─── Dataset content ───
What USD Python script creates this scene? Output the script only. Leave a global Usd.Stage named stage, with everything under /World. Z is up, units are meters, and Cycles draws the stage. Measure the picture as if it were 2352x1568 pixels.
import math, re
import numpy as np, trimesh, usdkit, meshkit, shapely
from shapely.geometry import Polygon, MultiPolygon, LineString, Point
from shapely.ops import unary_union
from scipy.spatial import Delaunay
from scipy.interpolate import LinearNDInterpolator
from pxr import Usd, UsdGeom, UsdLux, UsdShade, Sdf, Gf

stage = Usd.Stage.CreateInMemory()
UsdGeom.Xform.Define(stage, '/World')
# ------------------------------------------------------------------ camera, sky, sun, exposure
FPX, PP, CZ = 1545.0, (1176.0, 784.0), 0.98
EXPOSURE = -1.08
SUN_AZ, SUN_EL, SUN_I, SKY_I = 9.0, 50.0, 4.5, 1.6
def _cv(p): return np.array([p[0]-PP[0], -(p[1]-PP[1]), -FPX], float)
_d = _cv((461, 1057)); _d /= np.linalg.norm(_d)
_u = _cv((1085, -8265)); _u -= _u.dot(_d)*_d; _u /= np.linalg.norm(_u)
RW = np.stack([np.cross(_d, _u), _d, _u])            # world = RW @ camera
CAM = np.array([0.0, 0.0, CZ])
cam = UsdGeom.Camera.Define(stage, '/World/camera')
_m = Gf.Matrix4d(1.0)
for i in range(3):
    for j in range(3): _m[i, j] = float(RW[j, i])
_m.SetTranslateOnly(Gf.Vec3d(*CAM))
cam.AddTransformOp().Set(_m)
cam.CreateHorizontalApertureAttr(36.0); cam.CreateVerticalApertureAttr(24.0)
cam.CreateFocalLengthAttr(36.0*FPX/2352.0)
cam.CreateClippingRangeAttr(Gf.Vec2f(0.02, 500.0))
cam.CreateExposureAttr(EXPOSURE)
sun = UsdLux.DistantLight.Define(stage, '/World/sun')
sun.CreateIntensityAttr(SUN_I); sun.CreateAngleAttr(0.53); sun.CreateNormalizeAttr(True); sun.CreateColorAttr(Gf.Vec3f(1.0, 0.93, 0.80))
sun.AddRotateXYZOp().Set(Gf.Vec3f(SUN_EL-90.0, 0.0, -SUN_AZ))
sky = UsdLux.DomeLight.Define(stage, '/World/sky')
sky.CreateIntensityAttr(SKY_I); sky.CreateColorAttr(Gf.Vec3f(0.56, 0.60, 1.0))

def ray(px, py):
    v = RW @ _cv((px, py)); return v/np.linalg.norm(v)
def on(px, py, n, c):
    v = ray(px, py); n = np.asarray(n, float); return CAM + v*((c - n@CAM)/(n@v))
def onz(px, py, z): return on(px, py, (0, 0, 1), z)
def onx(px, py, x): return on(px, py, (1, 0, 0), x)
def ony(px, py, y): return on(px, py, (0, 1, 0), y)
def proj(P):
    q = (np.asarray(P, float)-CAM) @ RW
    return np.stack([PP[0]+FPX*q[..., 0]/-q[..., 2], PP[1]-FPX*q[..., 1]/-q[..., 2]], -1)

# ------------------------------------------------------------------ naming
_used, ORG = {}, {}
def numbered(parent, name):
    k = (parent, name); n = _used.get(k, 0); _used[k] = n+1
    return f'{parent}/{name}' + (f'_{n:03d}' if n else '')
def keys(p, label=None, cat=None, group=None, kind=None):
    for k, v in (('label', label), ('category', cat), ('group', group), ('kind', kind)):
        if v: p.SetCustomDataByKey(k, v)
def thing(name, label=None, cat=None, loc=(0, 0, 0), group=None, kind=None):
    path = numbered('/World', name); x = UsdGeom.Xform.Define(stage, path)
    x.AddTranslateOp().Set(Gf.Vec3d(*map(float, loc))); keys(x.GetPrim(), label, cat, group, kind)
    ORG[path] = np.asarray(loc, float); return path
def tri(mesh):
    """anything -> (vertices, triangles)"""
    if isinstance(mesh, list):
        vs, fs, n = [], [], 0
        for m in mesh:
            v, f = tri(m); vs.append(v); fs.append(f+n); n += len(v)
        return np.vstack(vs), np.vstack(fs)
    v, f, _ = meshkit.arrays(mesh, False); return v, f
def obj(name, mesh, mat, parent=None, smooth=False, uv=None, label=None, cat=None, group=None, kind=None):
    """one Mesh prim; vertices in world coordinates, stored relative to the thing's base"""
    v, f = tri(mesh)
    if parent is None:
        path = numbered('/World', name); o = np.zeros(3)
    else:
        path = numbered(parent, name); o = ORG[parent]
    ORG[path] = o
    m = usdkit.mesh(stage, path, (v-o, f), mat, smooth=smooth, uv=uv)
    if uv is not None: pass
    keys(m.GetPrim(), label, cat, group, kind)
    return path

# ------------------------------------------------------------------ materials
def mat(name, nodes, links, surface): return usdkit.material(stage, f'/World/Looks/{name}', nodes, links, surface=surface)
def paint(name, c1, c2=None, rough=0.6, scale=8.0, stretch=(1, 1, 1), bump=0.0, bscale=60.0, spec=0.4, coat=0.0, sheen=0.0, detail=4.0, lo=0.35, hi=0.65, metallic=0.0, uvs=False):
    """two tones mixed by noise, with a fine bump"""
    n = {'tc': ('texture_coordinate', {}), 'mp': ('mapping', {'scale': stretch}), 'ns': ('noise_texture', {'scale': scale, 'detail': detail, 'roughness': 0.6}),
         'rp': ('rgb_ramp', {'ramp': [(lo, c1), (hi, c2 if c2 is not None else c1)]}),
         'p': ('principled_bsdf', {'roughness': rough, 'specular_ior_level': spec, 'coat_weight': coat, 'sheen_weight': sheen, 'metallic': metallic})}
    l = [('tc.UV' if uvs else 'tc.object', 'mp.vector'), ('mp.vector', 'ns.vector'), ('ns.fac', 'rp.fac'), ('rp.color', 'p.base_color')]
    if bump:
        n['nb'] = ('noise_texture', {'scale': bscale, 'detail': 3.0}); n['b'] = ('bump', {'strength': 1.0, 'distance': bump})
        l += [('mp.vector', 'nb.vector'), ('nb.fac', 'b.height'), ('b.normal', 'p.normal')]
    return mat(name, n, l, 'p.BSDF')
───
What the task asks ▸ Give again, word for word, the lines of the listing, starting at its first line and ending with the line containing "from pxr import".

Completed exercise ▸
What USD Python script creates this scene? Output the script only. Leave a global Usd.Stage named stage, with everything under /World. Z is up, units are meters, and Cycles draws the stage. Measure the picture as if it were 2352x1568 pixels.
import math, re
import numpy as np, trimesh, usdkit, meshkit, shapely
from shapely.geometry import Polygon, MultiPolygon, LineString, Point
from shapely.ops import unary_union
from scipy.spatial import Delaunay
from scipy.interpolate import LinearNDInterpolator
from pxr import Usd, UsdGeom, UsdLux, UsdShade, Sdf, Gf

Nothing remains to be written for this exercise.